The message was also pressed home by Ukrainian president Volodomyr Zelensky personally in his video-address to EU leaders.
"Russia is provoking a new wave of migration of Ukrainians to European Union countries," he said on Thursday (20 October).
Russian missiles continued to strike Ukrainian power-supply targets over the weekend.
Temperatures in parts of Ukraine fall to below minus 30 degrees Celsius in winter.
Some 4.3 million Ukrainians have already fled to the EU since Russia invaded in February.
Another 750,000 more still inside the country were expected to move in seek of heating and housing as temperatures fell, the Czech EU presidency estimated in mid-October, in a figure likely to have ballooned by now.

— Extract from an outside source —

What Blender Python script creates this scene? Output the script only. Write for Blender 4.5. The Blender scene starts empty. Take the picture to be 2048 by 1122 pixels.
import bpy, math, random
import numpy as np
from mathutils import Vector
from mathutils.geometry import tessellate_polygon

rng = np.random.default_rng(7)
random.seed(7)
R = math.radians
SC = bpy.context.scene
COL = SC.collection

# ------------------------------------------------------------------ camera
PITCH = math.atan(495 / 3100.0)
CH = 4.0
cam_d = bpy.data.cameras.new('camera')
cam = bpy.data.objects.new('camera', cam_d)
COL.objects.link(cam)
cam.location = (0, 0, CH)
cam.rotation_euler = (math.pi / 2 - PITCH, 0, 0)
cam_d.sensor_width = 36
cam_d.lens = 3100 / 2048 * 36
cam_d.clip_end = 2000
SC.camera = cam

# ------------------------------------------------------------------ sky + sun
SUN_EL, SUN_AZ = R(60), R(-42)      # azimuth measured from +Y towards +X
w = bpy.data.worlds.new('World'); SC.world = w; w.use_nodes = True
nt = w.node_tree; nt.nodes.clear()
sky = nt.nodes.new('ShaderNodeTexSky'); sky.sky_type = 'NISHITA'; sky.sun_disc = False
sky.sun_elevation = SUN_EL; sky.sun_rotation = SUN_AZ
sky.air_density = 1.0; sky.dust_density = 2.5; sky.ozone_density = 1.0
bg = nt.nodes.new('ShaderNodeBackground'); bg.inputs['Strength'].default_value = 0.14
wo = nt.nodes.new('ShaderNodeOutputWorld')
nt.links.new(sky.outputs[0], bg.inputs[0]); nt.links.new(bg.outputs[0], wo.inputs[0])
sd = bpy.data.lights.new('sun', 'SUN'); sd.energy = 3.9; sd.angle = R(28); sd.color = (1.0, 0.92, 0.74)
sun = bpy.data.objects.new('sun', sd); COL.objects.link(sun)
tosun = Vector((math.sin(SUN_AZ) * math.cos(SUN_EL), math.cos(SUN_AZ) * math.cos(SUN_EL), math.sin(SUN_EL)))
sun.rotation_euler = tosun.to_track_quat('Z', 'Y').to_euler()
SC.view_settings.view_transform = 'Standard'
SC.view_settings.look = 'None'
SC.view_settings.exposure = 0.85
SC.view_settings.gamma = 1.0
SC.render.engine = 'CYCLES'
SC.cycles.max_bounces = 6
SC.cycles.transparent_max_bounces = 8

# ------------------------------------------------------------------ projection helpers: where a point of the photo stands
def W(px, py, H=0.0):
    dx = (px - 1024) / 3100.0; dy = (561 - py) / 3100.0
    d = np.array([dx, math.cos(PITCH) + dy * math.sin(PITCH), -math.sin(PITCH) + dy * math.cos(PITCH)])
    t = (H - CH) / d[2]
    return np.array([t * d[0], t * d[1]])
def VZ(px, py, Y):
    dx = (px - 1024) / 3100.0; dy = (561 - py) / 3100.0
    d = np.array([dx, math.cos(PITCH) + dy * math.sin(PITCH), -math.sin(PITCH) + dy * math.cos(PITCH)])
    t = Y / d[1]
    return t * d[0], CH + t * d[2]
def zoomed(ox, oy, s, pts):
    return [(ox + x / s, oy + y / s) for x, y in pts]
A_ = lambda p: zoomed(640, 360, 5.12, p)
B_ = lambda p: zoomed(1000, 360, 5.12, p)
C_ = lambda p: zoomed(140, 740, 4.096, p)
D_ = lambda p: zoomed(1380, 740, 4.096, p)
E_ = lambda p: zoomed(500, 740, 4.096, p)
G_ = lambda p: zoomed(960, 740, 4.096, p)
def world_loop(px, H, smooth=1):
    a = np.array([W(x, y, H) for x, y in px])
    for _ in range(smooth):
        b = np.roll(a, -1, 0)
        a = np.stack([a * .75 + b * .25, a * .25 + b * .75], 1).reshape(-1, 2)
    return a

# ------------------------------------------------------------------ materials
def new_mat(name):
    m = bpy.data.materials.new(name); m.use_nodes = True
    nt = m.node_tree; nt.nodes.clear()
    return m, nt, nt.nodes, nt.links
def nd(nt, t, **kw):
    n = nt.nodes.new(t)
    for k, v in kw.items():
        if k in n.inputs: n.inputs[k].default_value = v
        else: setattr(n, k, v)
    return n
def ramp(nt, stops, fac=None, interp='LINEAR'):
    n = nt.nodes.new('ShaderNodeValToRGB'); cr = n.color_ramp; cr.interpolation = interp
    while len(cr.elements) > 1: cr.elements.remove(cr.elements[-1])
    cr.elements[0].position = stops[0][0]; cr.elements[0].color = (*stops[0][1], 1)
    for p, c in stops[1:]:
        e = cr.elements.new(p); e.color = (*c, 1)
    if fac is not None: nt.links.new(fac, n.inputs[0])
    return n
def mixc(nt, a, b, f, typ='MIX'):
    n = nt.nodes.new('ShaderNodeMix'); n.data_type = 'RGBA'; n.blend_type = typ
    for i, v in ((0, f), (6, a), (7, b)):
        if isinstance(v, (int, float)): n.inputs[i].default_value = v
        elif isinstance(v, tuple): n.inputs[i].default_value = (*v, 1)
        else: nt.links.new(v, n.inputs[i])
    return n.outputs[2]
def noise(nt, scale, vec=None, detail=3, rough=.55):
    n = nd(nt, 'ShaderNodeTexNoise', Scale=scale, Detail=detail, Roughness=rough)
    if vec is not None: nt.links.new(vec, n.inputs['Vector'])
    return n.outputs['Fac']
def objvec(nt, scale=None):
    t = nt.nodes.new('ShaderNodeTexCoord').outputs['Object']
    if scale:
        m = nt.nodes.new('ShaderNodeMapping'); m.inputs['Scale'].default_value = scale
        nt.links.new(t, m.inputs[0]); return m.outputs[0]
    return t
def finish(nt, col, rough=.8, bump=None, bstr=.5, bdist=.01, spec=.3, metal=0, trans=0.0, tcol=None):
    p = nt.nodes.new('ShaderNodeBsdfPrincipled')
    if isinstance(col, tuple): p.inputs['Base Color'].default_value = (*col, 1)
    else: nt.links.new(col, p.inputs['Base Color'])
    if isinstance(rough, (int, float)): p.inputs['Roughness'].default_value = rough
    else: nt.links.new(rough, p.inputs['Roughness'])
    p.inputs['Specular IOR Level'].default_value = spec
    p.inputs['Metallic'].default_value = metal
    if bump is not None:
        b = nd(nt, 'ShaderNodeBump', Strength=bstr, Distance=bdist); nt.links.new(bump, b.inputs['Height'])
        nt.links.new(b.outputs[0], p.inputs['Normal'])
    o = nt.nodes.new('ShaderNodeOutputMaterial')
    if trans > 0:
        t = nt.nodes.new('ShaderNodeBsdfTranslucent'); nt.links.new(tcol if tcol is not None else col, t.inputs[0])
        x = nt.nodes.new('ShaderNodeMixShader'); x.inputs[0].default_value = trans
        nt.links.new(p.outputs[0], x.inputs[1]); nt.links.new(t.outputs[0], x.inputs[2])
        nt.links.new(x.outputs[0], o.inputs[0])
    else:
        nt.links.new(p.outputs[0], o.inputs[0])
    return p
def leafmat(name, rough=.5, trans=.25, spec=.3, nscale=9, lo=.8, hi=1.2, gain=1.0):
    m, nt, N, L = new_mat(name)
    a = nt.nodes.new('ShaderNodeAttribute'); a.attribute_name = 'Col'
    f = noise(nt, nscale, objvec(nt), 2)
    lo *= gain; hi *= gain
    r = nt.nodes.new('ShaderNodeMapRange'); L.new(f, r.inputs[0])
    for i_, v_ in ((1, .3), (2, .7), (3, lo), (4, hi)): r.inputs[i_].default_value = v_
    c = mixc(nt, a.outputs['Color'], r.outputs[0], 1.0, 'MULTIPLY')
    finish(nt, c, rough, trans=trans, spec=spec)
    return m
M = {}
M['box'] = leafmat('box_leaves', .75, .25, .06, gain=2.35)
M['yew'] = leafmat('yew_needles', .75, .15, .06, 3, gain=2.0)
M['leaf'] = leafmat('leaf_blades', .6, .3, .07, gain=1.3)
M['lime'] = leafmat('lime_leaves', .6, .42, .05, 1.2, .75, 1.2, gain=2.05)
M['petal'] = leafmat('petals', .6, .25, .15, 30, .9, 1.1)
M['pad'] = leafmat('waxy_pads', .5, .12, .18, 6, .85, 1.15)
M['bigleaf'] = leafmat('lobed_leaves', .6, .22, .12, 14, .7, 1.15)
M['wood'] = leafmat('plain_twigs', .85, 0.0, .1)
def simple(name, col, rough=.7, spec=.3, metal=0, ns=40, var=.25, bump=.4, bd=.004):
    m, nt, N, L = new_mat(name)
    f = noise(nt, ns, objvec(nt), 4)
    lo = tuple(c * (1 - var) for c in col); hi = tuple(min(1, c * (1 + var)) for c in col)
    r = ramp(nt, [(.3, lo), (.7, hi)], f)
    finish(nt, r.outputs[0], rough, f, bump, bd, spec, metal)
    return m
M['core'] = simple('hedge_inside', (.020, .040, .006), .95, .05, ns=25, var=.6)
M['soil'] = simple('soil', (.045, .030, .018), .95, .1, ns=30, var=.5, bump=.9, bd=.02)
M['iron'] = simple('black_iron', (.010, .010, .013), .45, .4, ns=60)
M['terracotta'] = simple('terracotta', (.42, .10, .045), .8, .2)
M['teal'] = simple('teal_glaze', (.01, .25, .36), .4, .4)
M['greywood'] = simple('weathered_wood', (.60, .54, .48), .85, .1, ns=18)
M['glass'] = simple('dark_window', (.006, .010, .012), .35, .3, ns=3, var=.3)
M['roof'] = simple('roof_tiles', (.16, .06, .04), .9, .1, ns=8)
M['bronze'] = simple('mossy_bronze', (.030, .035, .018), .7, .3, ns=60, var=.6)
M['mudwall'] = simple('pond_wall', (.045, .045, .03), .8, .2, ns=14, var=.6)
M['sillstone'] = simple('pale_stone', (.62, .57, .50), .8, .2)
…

"On the eve of the winter season, hundreds of thousands of [Ukrainian] households remain without electricity and gas," the Ukrainian memo also said.
Europeans have been welcoming toward Ukrainian refugees so far.
But soaring living costs and energy prices in Europe meant "EU citizens may find it more difficult to continue providing temporary shelter in their own homes" as winter approaches, the Czechs warned.
Russian disinformation was also trying to stigmatise refugees, it added.
Putin has a track record of using migration to try to destabilise the EU, by provoking clashes between right and left-wing politicians.
His ally, Belarusian president Alexander Lukashenka, forced tens of thousands of mostly Arab migrants into Poland and the Baltic states in 2021, in what the EU at the time called "hybrid warfare".
Putin's bombing of civilian targets in Syria in 2016 to push people to the EU via Turkey was described at the time by US general Philip Breedlove as "deliberately weaponising migration".
Kyiv listed power-supply items, such as transformers, that Ukraine needed from the EU to keep the lights on.
It also listed the dozens of Ukrainian energy infrastructure pieces that Russia had demolished, writing before this weekend's latest attacks.
"We need to cut the flow of Russia's fossil revenues. Since the start of the war, EU payments for Russian fuel are over €100 billion," Ukraine said, as EU countries continue to buy Russian oil and gas for now.
"We call on our international partners to establish an escrow account and to repurpose payments for Russian gas to the needs of repair of damages to Ukrainian infrastructure," Zelensky's government said.